Africans will likely outnumber Asians by 2099, and their continent is more richly endowed with raw materials. If Africa can avoid religious wars between its Christians and Muslims, its future could be very bright. In South America, Brazil seems finally to be emerging from its traditional growth-inflation trap and has developed world-class corporations such as Vale and Embraer. The point is that it is the South as a whole, rather than Asia or Africa or Latin America or the Middle East, that seems poised for success. And it is the investments of South-based corporations in other regions of the South that seem likely to provide the bulk of their growth.

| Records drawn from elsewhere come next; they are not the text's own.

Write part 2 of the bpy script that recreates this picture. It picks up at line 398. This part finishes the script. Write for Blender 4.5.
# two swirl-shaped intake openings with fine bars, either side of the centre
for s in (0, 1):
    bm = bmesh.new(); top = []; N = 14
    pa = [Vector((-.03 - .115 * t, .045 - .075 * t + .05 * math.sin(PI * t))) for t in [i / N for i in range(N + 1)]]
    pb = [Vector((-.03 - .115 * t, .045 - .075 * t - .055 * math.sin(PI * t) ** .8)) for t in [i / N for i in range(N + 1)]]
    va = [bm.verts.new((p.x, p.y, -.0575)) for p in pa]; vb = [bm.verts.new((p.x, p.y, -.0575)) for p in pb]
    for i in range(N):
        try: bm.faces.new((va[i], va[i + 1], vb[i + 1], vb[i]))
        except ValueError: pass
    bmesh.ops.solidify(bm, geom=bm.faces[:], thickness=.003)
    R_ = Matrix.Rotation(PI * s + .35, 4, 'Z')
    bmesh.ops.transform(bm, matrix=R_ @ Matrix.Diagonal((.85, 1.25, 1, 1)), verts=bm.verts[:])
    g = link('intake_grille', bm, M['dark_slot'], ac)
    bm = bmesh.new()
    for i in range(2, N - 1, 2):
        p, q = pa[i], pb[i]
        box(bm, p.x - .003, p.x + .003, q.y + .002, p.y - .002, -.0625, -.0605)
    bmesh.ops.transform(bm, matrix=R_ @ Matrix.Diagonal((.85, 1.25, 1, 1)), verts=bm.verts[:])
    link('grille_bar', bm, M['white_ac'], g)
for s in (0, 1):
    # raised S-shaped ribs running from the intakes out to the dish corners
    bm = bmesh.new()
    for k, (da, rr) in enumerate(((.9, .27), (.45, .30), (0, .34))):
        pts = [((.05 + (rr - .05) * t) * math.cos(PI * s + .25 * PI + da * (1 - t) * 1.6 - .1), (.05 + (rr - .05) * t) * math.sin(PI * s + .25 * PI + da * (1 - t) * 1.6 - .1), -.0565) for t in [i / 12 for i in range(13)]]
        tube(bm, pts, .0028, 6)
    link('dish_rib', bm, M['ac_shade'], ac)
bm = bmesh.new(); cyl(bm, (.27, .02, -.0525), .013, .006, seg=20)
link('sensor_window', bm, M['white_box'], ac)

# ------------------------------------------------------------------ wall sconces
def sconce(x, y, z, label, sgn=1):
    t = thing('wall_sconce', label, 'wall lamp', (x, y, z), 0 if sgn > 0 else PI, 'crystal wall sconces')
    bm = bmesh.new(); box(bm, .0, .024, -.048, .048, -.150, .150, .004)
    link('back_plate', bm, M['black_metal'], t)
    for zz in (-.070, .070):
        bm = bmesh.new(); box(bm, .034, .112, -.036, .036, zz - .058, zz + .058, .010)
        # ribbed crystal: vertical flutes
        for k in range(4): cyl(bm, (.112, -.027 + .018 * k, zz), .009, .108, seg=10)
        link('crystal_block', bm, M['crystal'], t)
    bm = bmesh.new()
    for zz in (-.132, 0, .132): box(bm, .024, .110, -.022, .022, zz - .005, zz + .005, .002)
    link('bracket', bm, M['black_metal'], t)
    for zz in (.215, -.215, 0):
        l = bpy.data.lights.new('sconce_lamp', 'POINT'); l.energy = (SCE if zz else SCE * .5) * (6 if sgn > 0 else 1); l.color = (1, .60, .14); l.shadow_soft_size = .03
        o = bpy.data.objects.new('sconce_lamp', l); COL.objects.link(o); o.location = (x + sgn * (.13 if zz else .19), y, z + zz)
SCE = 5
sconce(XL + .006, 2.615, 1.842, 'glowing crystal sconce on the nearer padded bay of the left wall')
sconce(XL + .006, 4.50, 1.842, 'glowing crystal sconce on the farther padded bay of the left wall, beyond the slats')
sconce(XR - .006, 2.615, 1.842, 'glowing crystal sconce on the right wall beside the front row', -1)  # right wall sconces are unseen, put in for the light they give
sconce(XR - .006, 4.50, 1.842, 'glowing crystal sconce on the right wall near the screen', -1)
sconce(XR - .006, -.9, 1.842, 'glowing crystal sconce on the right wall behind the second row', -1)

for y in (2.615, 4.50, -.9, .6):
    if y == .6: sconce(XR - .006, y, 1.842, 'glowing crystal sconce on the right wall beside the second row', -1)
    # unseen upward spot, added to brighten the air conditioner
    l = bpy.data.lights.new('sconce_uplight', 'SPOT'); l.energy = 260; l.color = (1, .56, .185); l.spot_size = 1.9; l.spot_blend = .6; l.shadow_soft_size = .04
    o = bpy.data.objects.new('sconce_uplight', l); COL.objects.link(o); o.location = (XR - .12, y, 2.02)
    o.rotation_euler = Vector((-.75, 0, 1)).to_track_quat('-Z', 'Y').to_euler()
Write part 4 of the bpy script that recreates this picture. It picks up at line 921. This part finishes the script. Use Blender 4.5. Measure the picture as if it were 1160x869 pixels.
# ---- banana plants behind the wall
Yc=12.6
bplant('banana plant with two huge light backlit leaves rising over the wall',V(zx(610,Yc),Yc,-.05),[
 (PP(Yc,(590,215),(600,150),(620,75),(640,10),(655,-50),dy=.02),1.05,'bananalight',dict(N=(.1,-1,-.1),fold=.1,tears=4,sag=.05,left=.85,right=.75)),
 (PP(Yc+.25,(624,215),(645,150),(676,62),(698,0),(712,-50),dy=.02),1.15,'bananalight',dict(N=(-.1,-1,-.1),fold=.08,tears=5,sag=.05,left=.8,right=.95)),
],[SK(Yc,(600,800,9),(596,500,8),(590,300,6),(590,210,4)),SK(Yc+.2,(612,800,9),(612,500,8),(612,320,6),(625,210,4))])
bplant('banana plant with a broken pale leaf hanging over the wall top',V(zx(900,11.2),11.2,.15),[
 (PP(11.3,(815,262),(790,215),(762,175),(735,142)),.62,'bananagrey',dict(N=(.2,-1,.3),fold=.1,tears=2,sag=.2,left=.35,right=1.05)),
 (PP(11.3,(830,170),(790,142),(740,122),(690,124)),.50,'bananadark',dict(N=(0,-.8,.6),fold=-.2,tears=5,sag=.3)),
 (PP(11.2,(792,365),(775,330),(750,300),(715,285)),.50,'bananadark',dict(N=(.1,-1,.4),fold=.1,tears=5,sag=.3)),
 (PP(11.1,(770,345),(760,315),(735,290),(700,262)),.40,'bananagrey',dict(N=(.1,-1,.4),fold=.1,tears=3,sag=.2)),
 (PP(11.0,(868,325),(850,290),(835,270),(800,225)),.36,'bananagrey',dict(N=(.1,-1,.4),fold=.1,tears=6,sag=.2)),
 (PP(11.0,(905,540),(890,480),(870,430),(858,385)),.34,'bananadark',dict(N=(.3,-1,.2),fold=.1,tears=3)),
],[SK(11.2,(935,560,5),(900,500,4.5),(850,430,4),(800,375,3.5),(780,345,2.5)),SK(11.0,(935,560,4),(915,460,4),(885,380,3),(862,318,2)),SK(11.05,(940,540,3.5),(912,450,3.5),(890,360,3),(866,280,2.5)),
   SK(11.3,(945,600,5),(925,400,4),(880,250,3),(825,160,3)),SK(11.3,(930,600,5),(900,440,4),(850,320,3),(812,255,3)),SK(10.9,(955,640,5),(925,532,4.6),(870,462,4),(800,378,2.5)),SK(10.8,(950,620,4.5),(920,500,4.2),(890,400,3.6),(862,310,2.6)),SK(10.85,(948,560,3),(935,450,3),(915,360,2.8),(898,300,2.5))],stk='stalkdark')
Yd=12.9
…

The impact of this development is already evident in the erosion of the once-dominant position of the West in general and the United States in particular. In addition to their raw materials, the countries of the South now command the liquid savings, the growth markets and increasingly the technologies that can be leveraged into influence on the global scene. They can increasingly define the terms of international trade and have, in the course of the Doha round of negotiations, demonstrated that they have veto power over world trade rules. There is no certainty that this will continue.
There are already clear signs of divergent interests among the countries of the South that are likely to prevent them from exercising their collective weight. The oil exporters of the Middle East, Latin America and Africa have an interest in high energy prices, while China and India would prefer cheaper energy. China’s exports are already suffering from the high cost of raw materials that are so much in the interest of Africa and Latin America. Beyond their rivalry for resources, China and India have sharply different security interests in Southwest and Central Asia.